Cumpre consignar, por fim, que os direitos fundamentais tutelam, essencialmente, a integridade física, intelectual, psíquica e moral do indivíduo. Presente nos Arts. 5º, caput, III e XLIX, e 34, VII, ‘b’, da Constituição Federal de 1988, a proteção à integridade física, direito a ser aqui manifestado a fim de correlacioná-lo à cena ora descrita, equivale ao direito à integridade corporal do titular como um todo, seja ele vivo ou morto. Quanto à sua indisponibilidade, ou irrenunciabilidade, anote-se, por exemplo, que uma pessoa, se maior e capaz, e se quiser e puder realizar a doação de um rim, pode vir a permitir que haja uma redução de sua integridade física e corporal para tanto; entretanto, ante o exposto, é possível concluir que, independentemente do entendimento adotado, é inaceitável a situação à qual Gi-hun foi exposto, visto que, no contexto anteriormente retratado, se reduzida a integridade física do personagem, ainda que possa ser relativizada sob a perspectiva da autonomia, resultar-se-ia na degradação da pessoa humana dado o ambiente impositivo e torturante ao qual foi submetido, o que não se pode admitir à luz do disposto no ordenamento jurídico brasileiro.

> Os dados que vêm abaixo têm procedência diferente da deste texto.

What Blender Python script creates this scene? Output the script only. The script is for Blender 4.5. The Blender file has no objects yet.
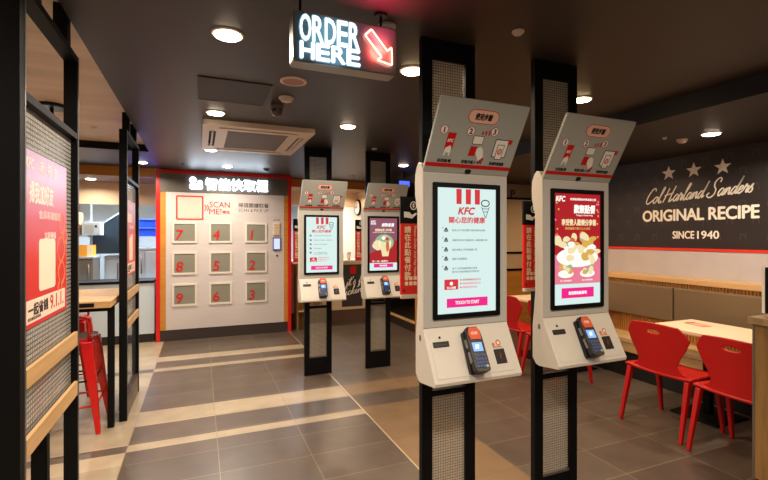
import bpy, bmesh, math, random
from mathutils import Vector, Matrix
from mathutils.geometry import tessellate_polygon
from math import radians as R, sin, cos, pi
random.seed(7)
scn = bpy.context.scene
col = scn.collection

# ---------------------------------------------------------------- camera, world, exposure
f_px = 443.0
yaw = math.atan(184 / 443)
cd = bpy.data.cameras.new('camera'); cam = bpy.data.objects.new('camera', cd); col.objects.link(cam)
cam.location = (0, 0, 1.6); cam.rotation_euler = (R(90), 0, -yaw)
cd.sensor_width = 36; cd.lens = 36 * f_px / 768; cd.shift_y = -(240 - 236.5) / 768
cd.clip_start = .02
scn.camera = cam
w = bpy.data.worlds.new('world'); scn.world = w; w.use_nodes = True
w.node_tree.nodes['Background'].inputs[0].default_value = (.80, .78, .85, 1)
w.node_tree.nodes['Background'].inputs[1].default_value = .13
scn.view_settings.view_transform = 'Standard'; scn.view_settings.look = 'None'
scn.view_settings.exposure = 0; scn.view_settings.gamma = 1; scn.view_settings.use_curve_mapping = False
CZ, CZR, CZW = 2.627, 2.502, 2.712
WARM = (1, .76, .52); AMBER = (1, .66, .38); NEUT = (1, .87, .72); COOL = (.78, .88, 1)


# ---------------------------------------------------------------- materials
def lin(c):
    if isinstance(c, str): c = tuple(int(c[i:i + 2], 16) / 255 for i in (0, 2, 4))
    return tuple((x / 12.92 if x <= .04045 else ((x + .055) / 1.055) ** 2.4) for x in c[:3]) + (1,)
MATS = {}
def mat(name, c='808080', rough=.5, metal=0, emit=None, es=0, noise=0, nscale=20, bump=0, spec=.5, stretch=None, coat=0):
    if name in MATS: return MATS[name]
    m = bpy.data.materials.new(name); m.use_nodes = True; MATS[name] = m
    nt = m.node_tree; b = nt.nodes['Principled BSDF']
    b.inputs['Base Color'].default_value = lin(c); b.inputs['Roughness'].default_value = rough
    b.inputs['Metallic'].default_value = metal; b.inputs['Specular IOR Level'].default_value = spec
    b.inputs['Coat Weight'].default_value = coat
    if emit: b.inputs['Emission Color'].default_value = lin(emit); b.inputs['Emission Strength'].default_value = es
    if noise or bump:
        tc = nt.nodes.new('ShaderNodeTexCoord'); mp = nt.nodes.new('ShaderNodeMapping'); nz = nt.nodes.new('ShaderNodeTexNoise')
        nt.links.new(tc.outputs['Object'], mp.inputs[0]); nt.links.new(mp.outputs[0], nz.inputs['Vector'])
        if stretch: mp.inputs['Scale'].default_value = stretch
        nz.inputs['Scale'].default_value = nscale; nz.inputs['Detail'].default_value = 5
        if noise:
            mx = nt.nodes.new('ShaderNodeMix'); mx.data_type = 'RGBA'
            L = lin(c)
            mx.inputs[6].default_value = tuple(x * (1 - noise) for x in L[:3]) + (1,)
            mx.inputs[7].default_value = tuple(min(1, x * (1 + noise)) for x in L[:3]) + (1,)
            nt.links.new(nz.outputs['Fac'], mx.inputs[0]); nt.links.new(mx.outputs[2], b.inputs['Base Color'])
        if bump:
            bp = nt.nodes.new('ShaderNodeBump'); bp.inputs['Strength'].default_value = bump; bp.inputs['Distance'].default_value = .01
            nt.links.new(nz.outputs['Fac'], bp.inputs['Height']); nt.links.new(bp.outputs[0], b.inputs['Normal'])
    return m
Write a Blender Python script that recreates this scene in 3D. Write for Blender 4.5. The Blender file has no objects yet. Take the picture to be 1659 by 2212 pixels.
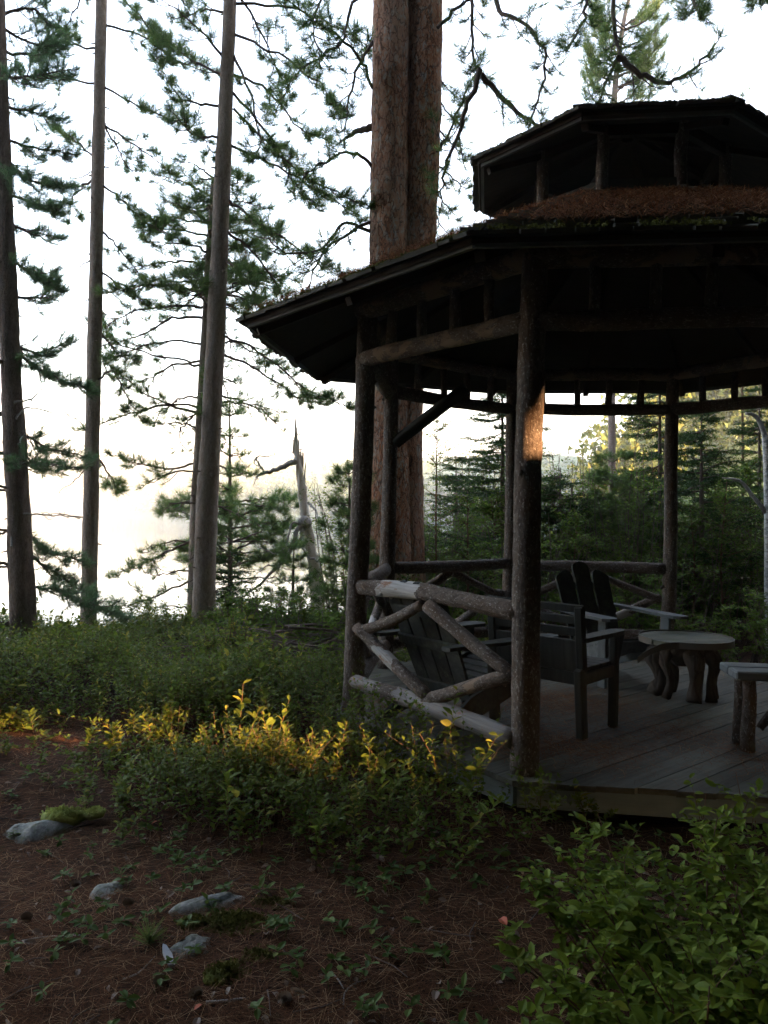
import bpy, math, random
import numpy as np
from mathutils import Matrix, Vector

random.seed(7)
rng = np.random.default_rng(11)
PI = math.pi
sc = bpy.context.scene
COL = sc.collection

# ------------------------------------------------------------------ camera
EYE = np.array([0.0, 0.0, 1.55])
PITCH, ROLL, F_PX = -0.0036, 0.0192, 1725.0
_fwd = np.array([0, math.cos(PITCH), math.sin(PITCH)])
_up0 = np.array([0, -math.sin(PITCH), math.cos(PITCH)])
_x = np.array([1.0, 0, 0])
RIGHT = math.cos(ROLL) * _x + math.sin(ROLL) * _up0
UP = -math.sin(ROLL) * _x + math.cos(ROLL) * _up0
cam_d = bpy.data.cameras.new('camera')
cam = bpy.data.objects.new('camera', cam_d)
COL.objects.link(cam)
cam.matrix_world = Matrix(((RIGHT[0], UP[0], -_fwd[0], EYE[0]), (RIGHT[1], UP[1], -_fwd[1], EYE[1]),
                           (RIGHT[2], UP[2], -_fwd[2], EYE[2]), (0, 0, 0, 1)))
cam_d.sensor_fit = 'VERTICAL'
cam_d.sensor_height = 36.0
cam_d.lens = F_PX / 2212.0 * 36.0
cam_d.clip_start = 0.05
cam_d.clip_end = 6000
sc.camera = cam


def at(px, py, Y):
    """the point of the place at depth Y that the photograph shows at (px, py) of 1659 x 2212"""
    d = _fwd + RIGHT * (px - 829.5) / F_PX + UP * (1106 - py) / F_PX
    return EYE + d * (Y / d[1])


# ------------------------------------------------------------------ light
SUN_AZ, SUN_EL = math.radians(122), math.radians(13)
SUN_DIR = np.array([math.sin(SUN_AZ) * math.cos(SUN_EL), math.cos(SUN_AZ) * math.cos(SUN_EL), math.sin(SUN_EL)])
w = bpy.data.worlds.new('World')
sc.world = w
w.use_nodes = True
nt = w.node_tree
bg = nt.nodes['Background']
sky = nt.nodes.new('ShaderNodeTexSky')
sky.sky_type = 'NISHITA'
sky.sun_disc = False
sky.sun_elevation = SUN_EL
sky.sun_rotation = SUN_AZ
sky.air_density = 1.0
sky.dust_density = 5.0
sky.ozone_density = 1.0
veil = nt.nodes.new('ShaderNodeHueSaturation')      # thin high cloud: the blue is washed out evenly
veil.inputs['Saturation'].default_value = 0.8
nt.links.new(sky.outputs[0], veil.inputs['Color'])
nt.links.new(veil.outputs[0], bg.inputs[0])
bg.inputs[1].default_value = 0.15
ld = bpy.data.lights.new('sun', 'SUN')
ld.energy = 3.2
ld.angle = math.radians(0.5)
ld.color = (1.0, 0.54, 0.25)
sun = bpy.data.objects.new('sun', ld)
COL.objects.link(sun)
sun.rotation_euler = Vector(SUN_DIR).to_track_quat('Z', 'Y').to_euler()
sun.location = (20, -5, 20)
vs = sc.view_settings
vs.view_transform = 'Standard'
vs.look = 'None'
vs.gamma = 1
vs.use_curve_mapping = False
vs.exposure = 3.65
cy = sc.cycles
cy.use_denoising = True
cy.denoiser = 'OPENIMAGEDENOISE'
cy.max_bounces = 6
cy.diffuse_bounces = 4
cy.glossy_bounces = 2
cy.transmission_bounces = 4
cy.volume_bounces = 1
cy.sample_clamp_indirect = 6
cy.use_adaptive_sampling = True
cy.adaptive_threshold = 0.02


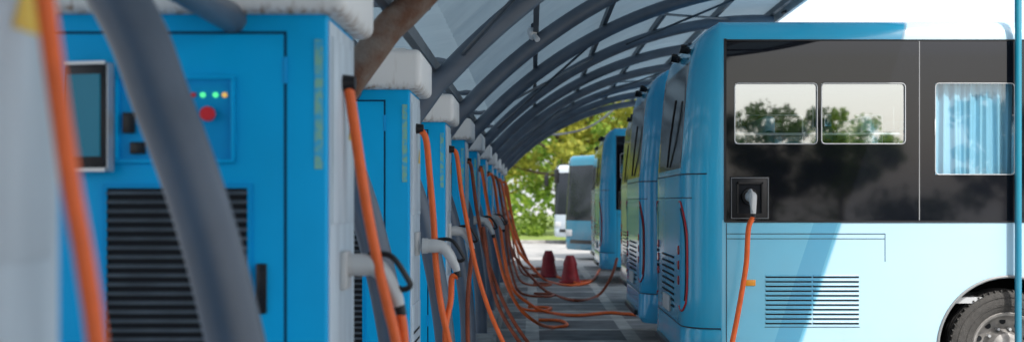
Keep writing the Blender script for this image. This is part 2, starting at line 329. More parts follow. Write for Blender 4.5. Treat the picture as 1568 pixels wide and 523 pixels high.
def gun(b,o,flip=1,s=1.0):
    o=Vector(o)
    q=lambda x,z,y=0:o+Vector((x*s*flip,y,z*s))
    b.tube([q(0,0),q(.05,0),q(.095,-.005),q(.135,-.045),q(.17,-.11),q(.185,-.15)],[.040,.042,.037,.032,.027,.020],'grayplast',14,5)
    b.tube([q(-.02,0),q(.012,0)],[.046,.046],'grayplast',14)
    b.tube([q(.07,.036),q(.13,.040),(q(.17,.018)),q(.215,-.05),q(.225,-.075),q(.20,-.09),q(.165,-.075)],.011,'black',8,6)
    b.tube([q(.08,.03),q(.12,.005),q(.14,-.04)],.013,'grayplast',8,5)
    b.tube([q(.185,-.15),q(.195,-.185)],[.022,.018],'black',10)
    return q(.19,-.18)
YS=[1.15+0.0,4.0,6.69,9.45,12.2,14.95,17.7,20.4,23.1,25.85,28.6]
XC=-0.70
cparts=None
def place_charger(Y,first=False):
    global cparts
    if first:
        cparts=build_charger(); e=empty('ev_charging_station',(XC,Y,0))
        for p in cparts: p.parent=e
        return e
    return dup(cparts,'ev_charging_station',(XC,Y,0))
for i,Y in enumerate(YS):
    place_charger(Y,i==0)
place_charger(-1.65); place_charger(-4.4)

def cable(pts,r=0.019,k='orange',name='charging_cable',gunpos=None,sub=8):
    b=B(); b.tube(pts,r,k,12,sub); return b.obj(name)
def gunobj(o,name='charging_connector',flip=1,s=1.0):
    b=B(); e=gun(b,o,flip,s); b.obj(name); return e
# ch0
cable([Vector((-.70,1.45,2.13)),P(40,-170,1.5),P(66,-20,1.55),P(88,140,1.55),P(110,290,1.55),P(130,400,1.55),P(150,540,1.55),P(172,800,1.5),Vector((-.45,1.55,.45)),Vector((-.35,1.8,.15)),Vector((-.2,2.3,.03)),Vector((-.25,2.9,.03)),Vector((-.38,3.1,.03))],0.0135)
# ch1
g1=gunobj(P(534,405,4.3))
cable([Vector((-.68,4.28,2.13)),P(534,135,4.28),P(548,230,4.3),P(562,320,4.3),P(578,400,4.28),P(594,470,4.26),P(608,530,4.25),P(640,720,4.2),P(650,880,4.2),G(690,960,.04)],0.0195)
cable([g1,P(618,510,4.3),P(620,560,4.3),P(622,700,4.35),P(645,860,4.5),Vector((-.35,4.9,.04)),Vector((-.2,4.7,.03)),Vector((-.25,4.2,.03)),G(690,960,.04)],0.0185)
# ch2
g2=gunobj(P(652,376,6.95)+Vector((0,0,0)))
cable([Vector((-.68,6.97,2.13)),P(652,212,6.97),P(658,270,6.97),P(664,340,6.97),P(668,410,6.95),P(676,470,6.9),P(690,535,6.9),P(715,660,6.9),G(735,730,.03),Vector((-.2,7.1,.03))],0.019)
cable([g2,P(692,425,6.95),P(690,460,6.95),P(682,510,6.9),P(688,600,6.9),P(720,700,6.8),Vector((-.3,6.7,.03)),Vector((-.15,6.9,.03)),Vector((-.2,7.1,.03))],0.018)
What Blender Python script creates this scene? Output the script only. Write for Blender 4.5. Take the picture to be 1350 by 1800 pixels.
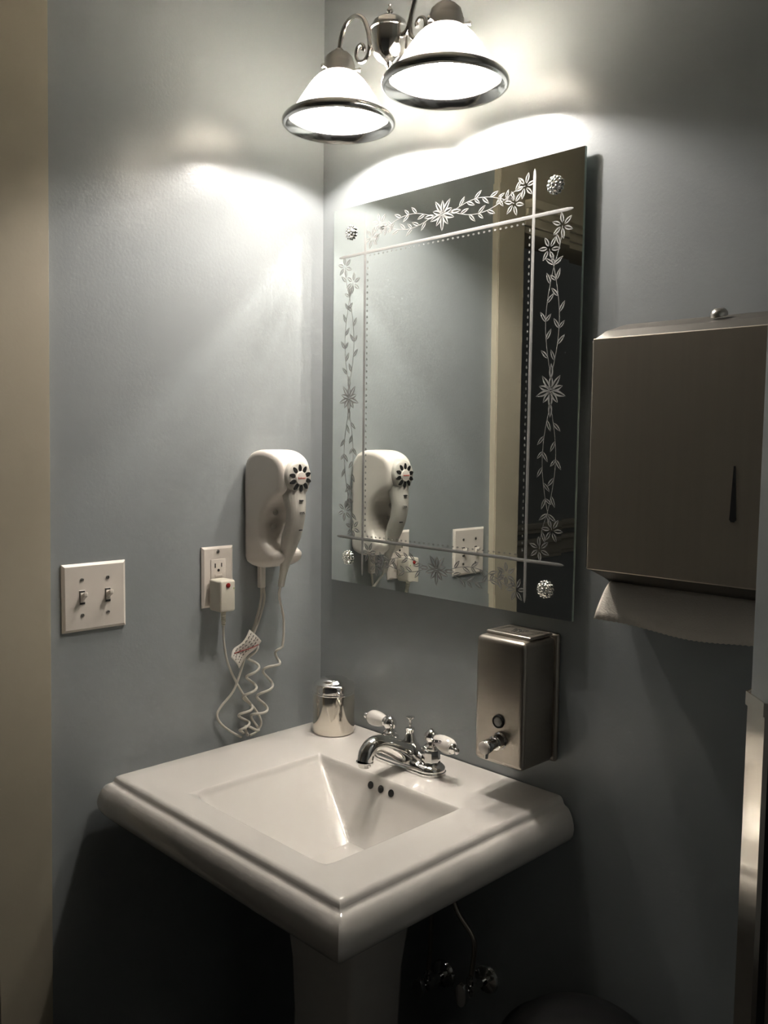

REFERÊNCIAS BIBLIOGRÁFICAS
“A eficácia dos direitos fundamentais: uma teoria geral dos direitos fundamentais na perspectiva constitucional”, Ingo Wolfgang Sarlet (2015, Livraria do Advogado Editora).
“Curso de direito constitucional positivo”, José Afonso da Silva (2020, Editora Juspodivm, Malheiros Editores).
“Direitos Fundamentais”, Walter Claudius Rothenburg (2014, Método).
“Os limites da proteção do direito da integridade física”. Publicado no DomTotal, em 17 de outubro de 2018.
Série “Squid Game”. Disponibilizada na Netflix, a partir de 17 de setembro de 2021.